Jean-Luc Pening: La vie d’un court métrage est très difficile. Le faire coûte cher et sa diffusion ne rapporte rien. La vie d’un court ce sont les festivals et rien d’autre. Et tous ces festivals ont des exigences incroyables. Par exemple pour participer à Cannes il faut avoir moins de 15 minutes. Une des exigences principales est que le film n’ait pas été diffusé avant le festival. C’est pour cela que nous avons du limiter fortement toute distribution et diffusion; une fois les Oscars passés, bien sûr que le film et les différents documentaires qui s’y rattachent seront disponibles sur DVD partout. Nous avons promis une copie à tous les participants burundais, nous allons respecter notre promesse.
Evidemment le fait d’accéder aux oscars fait que le film sera plus largement diffusé, notamment par les télévisions du monde. Le film participe déjà à des festivals partout sur la planète, il y a énormément de demandes de diffusions dans les écoles, il y a des demandes d’organisation de débats … Et surtout il y a un projet de faire un doublage en kirundi et de montrer le film partout dans le Burundi pour organiser des débats pacifiques sur l’appartenance ethnique. Une pierre à la réconciliation et à la paix? Nous cherchons encore des fonds pour ce projet ambitieux qui a le plein soutien du ministre de la culture burundais.
Adolphe B.: Vu le succès de «NA WEWE» j’ose espérer qu’il ne soit pas votre dernier projet en matière cinéma. Quelle sera la prochaine étape?
Jean-Luc Pening: Je ne sais pas du tout. Comme je l’ai déjà dit «NA WEWE» est un «accident» de parcours. J’oriente ma carrière vers le coaching, vers le développement de « Menya Media » et de nos projets de développement. Vais-je me lancer vers l’écriture? Bien sûr que cette expérience m’a donné des idées mais de là à devenir un professionnel du cinéma, il y a un pas énorme à franchir. Disons que je garde cela comme un hobby.
Par contre pour Ivan et tous les professionnels qui ont réalisé ce projet, l’aventure «NA WEWE», va ouvrir plein de portes et j’en suis très heureux.
Sur les 15 techniciens burundais qui ont participé au tournage et qui ont reçu une formation d’Ivan, deux sont partis suivre des formations professionnelles à l’étranger (Maroc et Belgique), deux ont déjà réalisé leur propre court-métrage, un a réalisé son premier documentaire qui est sélectionné au festival international Fespaco, deux ont écrit un scénario de long-métrage et sont en train de travailler dessus avec des conseillers étrangers … C’est déjà pas mal.

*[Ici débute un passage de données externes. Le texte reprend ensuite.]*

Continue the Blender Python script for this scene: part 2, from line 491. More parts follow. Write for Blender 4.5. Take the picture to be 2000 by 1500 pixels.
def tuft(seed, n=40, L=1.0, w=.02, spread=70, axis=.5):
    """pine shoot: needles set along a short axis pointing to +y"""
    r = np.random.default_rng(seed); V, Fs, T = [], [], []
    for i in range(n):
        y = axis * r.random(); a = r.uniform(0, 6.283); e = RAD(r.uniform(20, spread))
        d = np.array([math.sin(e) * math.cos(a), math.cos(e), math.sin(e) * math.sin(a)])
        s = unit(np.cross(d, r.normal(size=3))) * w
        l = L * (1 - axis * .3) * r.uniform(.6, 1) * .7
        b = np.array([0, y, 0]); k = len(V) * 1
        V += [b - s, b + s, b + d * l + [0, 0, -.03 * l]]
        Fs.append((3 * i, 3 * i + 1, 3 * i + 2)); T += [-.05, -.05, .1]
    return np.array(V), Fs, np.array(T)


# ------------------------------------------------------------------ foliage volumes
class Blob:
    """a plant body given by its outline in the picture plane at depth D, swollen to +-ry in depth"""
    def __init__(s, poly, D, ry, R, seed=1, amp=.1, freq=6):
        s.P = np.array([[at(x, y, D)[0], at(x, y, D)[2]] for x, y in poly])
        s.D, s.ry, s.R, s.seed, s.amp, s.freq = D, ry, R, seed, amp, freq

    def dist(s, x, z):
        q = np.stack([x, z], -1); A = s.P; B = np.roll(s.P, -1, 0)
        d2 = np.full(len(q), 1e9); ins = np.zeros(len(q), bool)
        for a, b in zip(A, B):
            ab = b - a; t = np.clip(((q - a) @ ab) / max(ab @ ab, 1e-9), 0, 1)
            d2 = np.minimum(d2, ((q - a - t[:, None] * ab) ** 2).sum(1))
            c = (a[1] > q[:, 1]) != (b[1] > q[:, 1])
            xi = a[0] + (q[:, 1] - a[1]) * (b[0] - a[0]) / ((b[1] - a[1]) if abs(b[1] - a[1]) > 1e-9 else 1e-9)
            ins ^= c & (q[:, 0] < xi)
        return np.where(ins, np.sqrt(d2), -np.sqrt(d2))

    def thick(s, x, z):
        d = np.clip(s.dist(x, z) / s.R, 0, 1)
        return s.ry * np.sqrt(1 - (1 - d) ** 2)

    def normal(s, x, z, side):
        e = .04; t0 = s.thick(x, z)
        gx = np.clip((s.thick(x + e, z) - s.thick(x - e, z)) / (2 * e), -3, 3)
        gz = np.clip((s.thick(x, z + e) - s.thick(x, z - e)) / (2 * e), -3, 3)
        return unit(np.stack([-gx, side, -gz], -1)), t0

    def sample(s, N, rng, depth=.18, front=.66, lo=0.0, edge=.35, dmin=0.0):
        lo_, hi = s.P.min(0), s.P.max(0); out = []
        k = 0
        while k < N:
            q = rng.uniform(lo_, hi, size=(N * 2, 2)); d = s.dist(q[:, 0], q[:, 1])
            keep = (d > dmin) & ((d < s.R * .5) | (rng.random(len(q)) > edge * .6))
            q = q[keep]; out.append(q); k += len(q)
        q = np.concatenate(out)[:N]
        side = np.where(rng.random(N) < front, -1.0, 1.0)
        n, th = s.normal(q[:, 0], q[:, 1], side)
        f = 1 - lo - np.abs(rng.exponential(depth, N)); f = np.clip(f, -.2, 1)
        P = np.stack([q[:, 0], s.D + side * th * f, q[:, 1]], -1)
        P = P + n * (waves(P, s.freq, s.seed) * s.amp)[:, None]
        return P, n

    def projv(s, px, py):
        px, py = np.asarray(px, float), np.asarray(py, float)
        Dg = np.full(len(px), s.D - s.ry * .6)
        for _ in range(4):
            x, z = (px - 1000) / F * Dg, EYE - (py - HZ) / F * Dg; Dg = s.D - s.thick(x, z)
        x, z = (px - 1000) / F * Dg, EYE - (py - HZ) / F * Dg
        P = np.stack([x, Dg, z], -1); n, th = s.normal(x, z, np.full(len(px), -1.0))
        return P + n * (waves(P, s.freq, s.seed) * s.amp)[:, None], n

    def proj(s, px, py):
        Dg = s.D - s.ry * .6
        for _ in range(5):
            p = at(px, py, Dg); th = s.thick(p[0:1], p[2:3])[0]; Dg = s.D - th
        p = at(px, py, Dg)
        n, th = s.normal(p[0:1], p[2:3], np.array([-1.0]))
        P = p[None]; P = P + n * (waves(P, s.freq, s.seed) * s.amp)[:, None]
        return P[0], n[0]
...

Adolphe B.: Quelles leçons à tirer de «NA WEWE» pour votre propre pays la Belgique?
Jean-Luc Pening: Le film dénonce l’absurdité des luttes ethniques et communautaires. De ce point de vue la Belgique n’a aucune leçon à donner au Burundi. Au contraire, il faudrait peut-être montrer le film à nos politiciens belges. Ce qui est extraordinaire c’est que ce message de paix a été très bien reçu et compris partout dans le monde, y compris aux Etats-Unis. Que demander de plus?
Adolphe B.: Effectivement rien. Message bien reçu. Encore merci pour l’entretien et bonne chance pour l’Oscar.
Jean-Luc Pening: Merci à vous et à tous ceux qui ont cru et participé à cette superbe aventure humaine. Il n’y a pas que les Oscars, il y a toute la richesse humaine que cette aventure m’a apporté. Merci Ivan Goldschmidt, merci à tous.